Reading in April

Happy Monday, denizens of the internet! And welcome to May, the month of AP exams, college graduations, and the cusp of summer.

Following the smash-hit reading I did in March, April was more of a cricket-chirp. Between all the teaching, performing, traveling, and catch-up sleeping, I only read two books.

[sad trombone]

Luckily we make up for quantity with quality, as they were both quite good. Let’s talk!

THE HANDMAID’S TALE, Margaret Atwood

handmaid

I have long heard this book mentioned in the same breath as 1984, A BRAVE NEW WORLD, and FAHRENHEIT 451, something that has always bemused me, given the title. It sounds more like a medieval romance than a dystopian thriller, and yet.

And yet.

This book is terrifying. This book is amazing. This book will fill you with helpless rage and humorless smiles.
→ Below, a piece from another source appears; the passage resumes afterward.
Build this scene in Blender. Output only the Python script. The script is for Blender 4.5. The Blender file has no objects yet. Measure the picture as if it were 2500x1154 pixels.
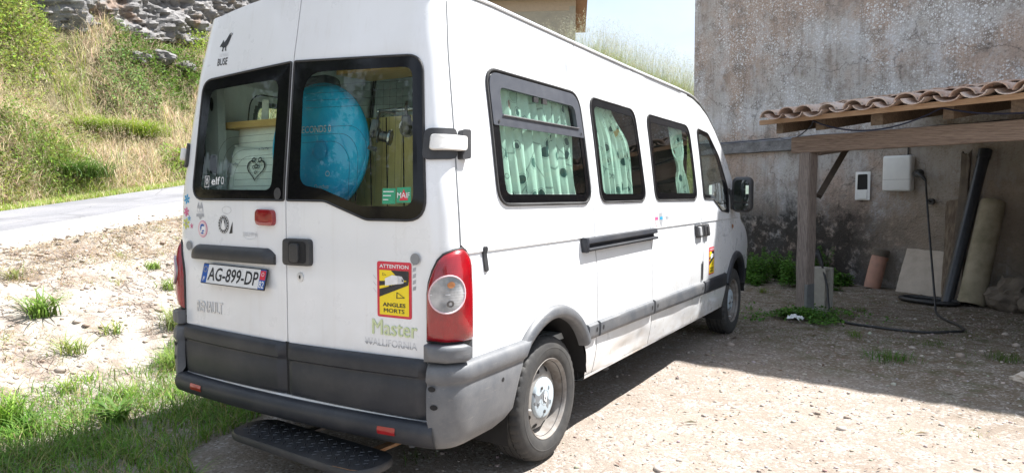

I raced through it with a beating heart. It is required dystopian reading, as a citizen of the soon-to-be future, as a woman, as someone who lives in this world with women.

Needless to say, I liked it.

EVERY HEART A DOORWAY, Seanan McGuire.

heart

This book is the after-ever-after story any fan of YA portal fantasy needs to read. Narnia, Golden Compass, Alice in Wonderland, Peter Pan, all tales of children whisked off to strange fairy-lands, these tales all culminate with the adventurers returned to some version of normal life, irrevocably changed. DOORWAY asks us to look at what would *really* happen if a teenager vanished, and then returned their parents with stories of magical realms and strange creatures–and it isn’t pretty.

I enjoyed the dark fairy-tale vibes this short tale has, but the plot–a rushed, generic horror/mystery–was not the best part of it. That award goes to the little asides about each of the characters, fleshed out as they were in broken, ethereal glory. I wish this story had been longer, so as to explore more of them, and to give the plot more time to breathe and build tension.

But still, this is exactly the book I wanted to read, about the consequences of living between the worlds of fantasy and reality.